Task description:
With the images removed, repeat the data below exactly.

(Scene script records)
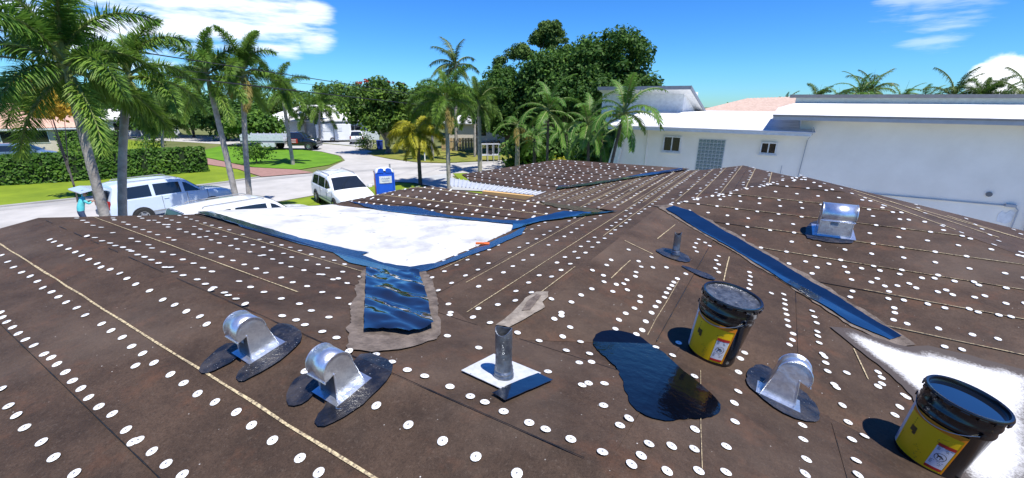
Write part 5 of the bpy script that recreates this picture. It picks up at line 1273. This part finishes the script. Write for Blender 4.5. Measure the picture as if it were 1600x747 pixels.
SUV = [(-2.58, .78, .42), (-2.55, 1.06, .36), (-2.48, 1.22, .34), (-2.28, 1.84, .34), (-2.0, 1.90, .34), (-1.0, 1.93, .34), (-.2, 1.92, .34), (.3, 1.885, .34), (.52, 1.80, .34), (1.18, 1.22, .34), (1.4, 1.17, .34), (1.9, 1.13, .34), (2.25, 1.07, .36), (2.44, .98, .38), (2.52, .80, .40), (2.54, .58, .44)]
SW = [[(-2.15, .06), (-.98, .06), (-2.02, .9), (-.98, .92)], [(-.84, .06), (.22, .06), (-.84, .92), (.2, .92)], [(.36, .06), (1.02, .06), (.36, .92), (.52, .90)]]
# dark gaps of the body give doors; sizes in metres
c = Vector((-25.6, 8.6, .05))
car('white wagon parked at the street with its tailgate raised beside a person', c, pi/2, SUV, 2.0, 1.20, (-1.48, 1.45), mat('shaded_white_paint', (.56, .65, .77), .2, (.54, .63, .75), 1, coat=.6), 'parked_suv', True, SW, (1.14, .50), None, 'vehicles parked in front', tailgate=True)  # white wagon: the shade on its side is put into the bluish body colour
SUV2 = [(x*1.08, z-.02, s) for x, z, s in SUV]
SW2 = [[(a*1.08, b) for a, b in w_] for w_ in SW]
car('second white wagon, only its roof and side windows above the white flat roof', Vector((-17.6, 8.45, .05)), pi/2-.02, SUV2, 2.0, 1.20, (-1.6, 1.55), M_PAINT, 'parked_suv', True, SW2, (1.22, .55), (-2.62, -2.42), 'vehicles parked in front')
VAN = [(-2.55, .75, .36), (-2.52, 1.05, .30), (-2.44, 1.2, .28), (-2.2, 1.66, .28), (-1.8, 1.74, .28), (-.8, 1.77, .28), (.1, 1.74, .28), (.5, 1.64, .28), (1.42, 1.10, .28), (1.7, 1.03, .28), (2.1, .94, .28), (2.36, .82, .30), (2.48, .62, .34), (2.5, .48, .38)]
VW = [[(-2.1, .08), (-1.1, .08), (-1.98, .9), (-1.1, .93)], [(-1.02, .06), (.02, .06), (-1.02, .93), (.02, .93)], [(.12, .06), (1.12, .06), (.12, .92), (.55, .88)]]
vp = gnd(494, 318)
car('white minivan facing the house on the driveway, windscreen towards the viewer', Vector((vp.x+1.75, vp.y+.55, .05)), radians(-18), VAN, 1.98, 1.06, (-1.5, 1.55), M_PAINT, 'minivan', True, VW, (1.36, .50), None, 'vehicles parked in front')
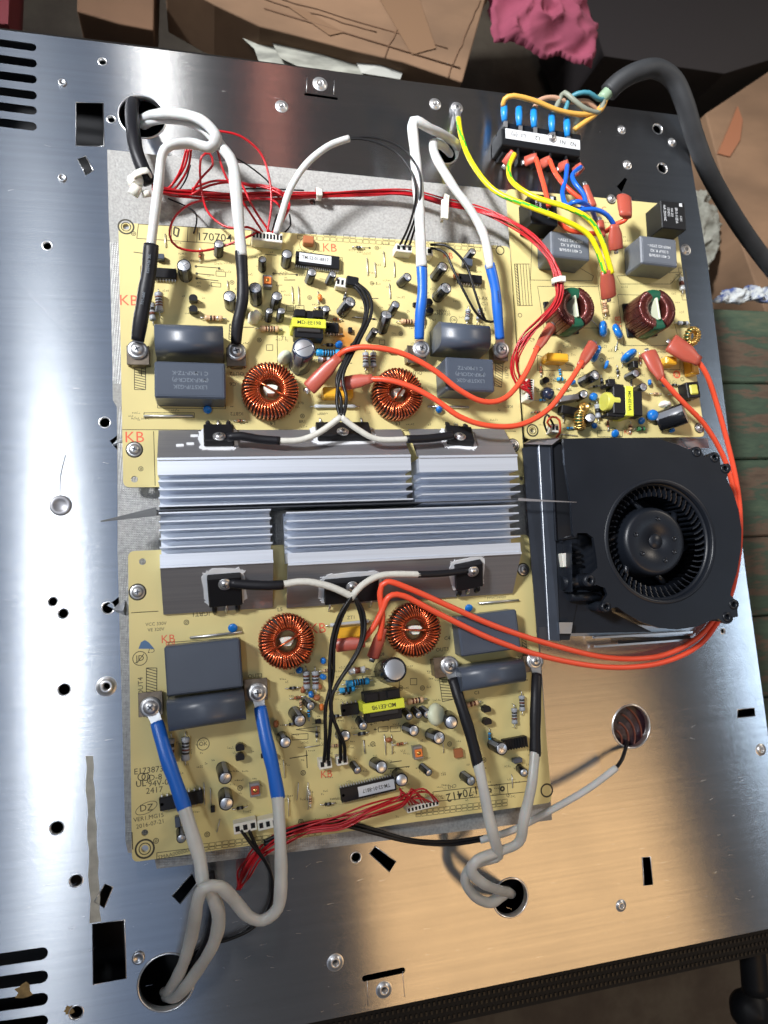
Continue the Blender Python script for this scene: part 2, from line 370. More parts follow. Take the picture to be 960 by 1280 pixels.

The result:
Write part 5 of the bpy script that recreates this picture. It picks up at line 1273. This part finishes the script. Write for Blender 4.5. Measure the picture as if it were 1600x747 pixels.
SUV = [(-2.58, .78, .42), (-2.55, 1.06, .36), (-2.48, 1.22, .34), (-2.28, 1.84, .34), (-2.0, 1.90, .34), (-1.0, 1.93, .34), (-.2, 1.92, .34), (.3, 1.885, .34), (.52, 1.80, .34), (1.18, 1.22, .34), (1.4, 1.17, .34), (1.9, 1.13, .34), (2.25, 1.07, .36), (2.44, .98, .38), (2.52, .80, .40), (2.54, .58, .44)]
SW = [[(-2.15, .06), (-.98, .06), (-2.02, .9), (-.98, .92)], [(-.84, .06), (.22, .06), (-.84, .92), (.2, .92)], [(.36, .06), (1.02, .06), (.36, .92), (.52, .90)]]
# dark gaps of the body give doors; sizes in metres
c = Vector((-25.6, 8.6, .05))
car('white wagon parked at the street with its tailgate raised beside a person', c, pi/2, SUV, 2.0, 1.20, (-1.48, 1.45), mat('shaded_white_paint', (.56, .65, .77), .2, (.54, .63, .75), 1, coat=.6), 'parked_suv', True, SW, (1.14, .50), None, 'vehicles parked in front', tailgate=True)  # white wagon: the shade on its side is put into the bluish body colour
SUV2 = [(x*1.08, z-.02, s) for x, z, s in SUV]
SW2 = [[(a*1.08, b) for a, b in w_] for w_ in SW]
car('second white wagon, only its roof and side windows above the white flat roof', Vector((-17.6, 8.45, .05)), pi/2-.02, SUV2, 2.0, 1.20, (-1.6, 1.55), M_PAINT, 'parked_suv', True, SW2, (1.22, .55), (-2.62, -2.42), 'vehicles parked in front')
VAN = [(-2.55, .75, .36), (-2.52, 1.05, .30), (-2.44, 1.2, .28), (-2.2, 1.66, .28), (-1.8, 1.74, .28), (-.8, 1.77, .28), (.1, 1.74, .28), (.5, 1.64, .28), (1.42, 1.10, .28), (1.7, 1.03, .28), (2.1, .94, .28), (2.36, .82, .30), (2.48, .62, .34), (2.5, .48, .38)]
VW = [[(-2.1, .08), (-1.1, .08), (-1.98, .9), (-1.1, .93)], [(-1.02, .06), (.02, .06), (-1.02, .93), (.02, .93)], [(.12, .06), (1.12, .06), (.12, .92), (.55, .88)]]
vp = gnd(494, 318)
car('white minivan facing the house on the driveway, windscreen towards the viewer', Vector((vp.x+1.75, vp.y+.55, .05)), radians(-18), VAN, 1.98, 1.06, (-1.5, 1.55), M_PAINT, 'minivan', True, VW, (1.36, .50), None, 'vehicles parked in front')
Continue the Blender Python script for this scene: part 2, from line 370. More parts follow. Take the picture to be 960 by 1280 pixels.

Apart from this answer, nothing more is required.